Fig. 12 Ratio of memory bandwidth of four different compilers on the Pentium 3 for results without and with compiler optimization for the STREAM benchmark.

Fig. 13 Ratio of memory bandwidth of four different compilers on the Pentium 4 Xeon for results without and with compiler optimization for the STREAM benchmark. 

8.0  CONCLUSIONS

This report presented performance results of four fortran compilers in the IA-32 environment for the STREAM memory bandwidth metric.  The measurements were performed without and with compiler optimizations on Intel Pentium 3 and Pentium 4 Xeon processors used in serial mode on dual processor motherboards.

Some basic conclusions, when no optimizations are allowed, were:

·         For the P3 and P4 all four compilers showed similar results on all four kernels (with the exception of one compiler on the P4).

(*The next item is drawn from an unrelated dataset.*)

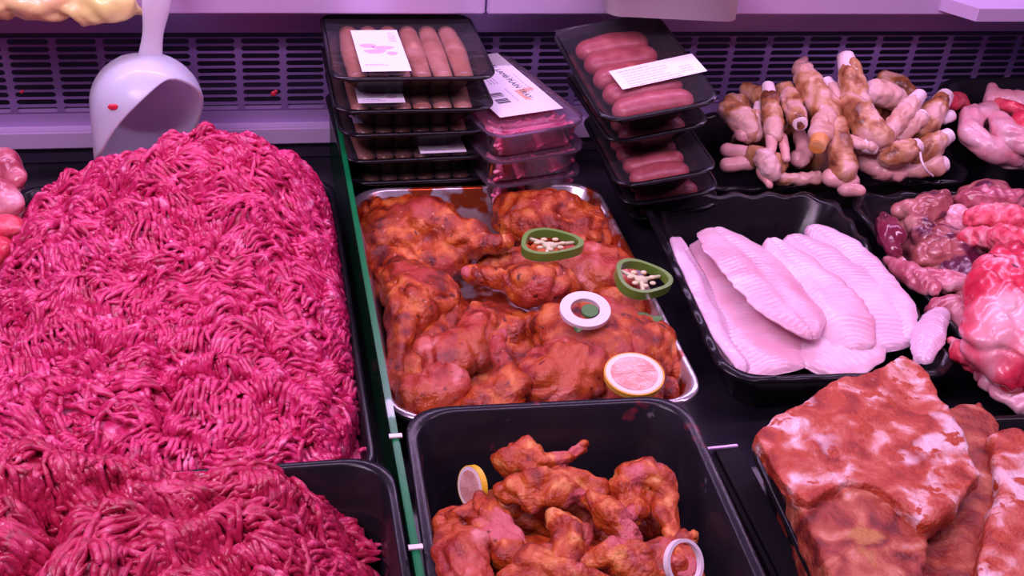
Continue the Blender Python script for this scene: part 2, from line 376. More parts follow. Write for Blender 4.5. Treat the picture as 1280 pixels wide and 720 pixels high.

·         Comparison of P4 to P3 results showed individual rates enhanced by factors in the range 3.4 to 5.7, with mean values scaling up by a factor of 3.4.

When optimizations are allowed, some general observations were:

·         For the P3 all four compilers showed similar results on all four kernels (with the exception of one compiler).

·         Comparison of P4 to P3 results showed individual rates enhanced by factors in the range 2.4 to 6.6, with mean values scaling up by a factor of 4.

In general it may be concluded that code executed in serial mode on commodity dual processor motherboards can deliver a significant improvement in bandwidth on the P4 Xeon architecture when compared to the P3.  For the P4 the Intel compiler delivered an exceptionally large memory bandwidth when optimization was enabled and this result suggests that MPI applications with one process per P4 dual node should experience the best memory performance.

To address the memory bandwidth issues for parallel code (as raised in the introduction of this report), the analysis must also include multi-process measurements on dual processor motherboards. The next report in this series applies the STREAM benchmark in the parallel (OpenMP) version to study how memory bandwidth scales with increasing thread count.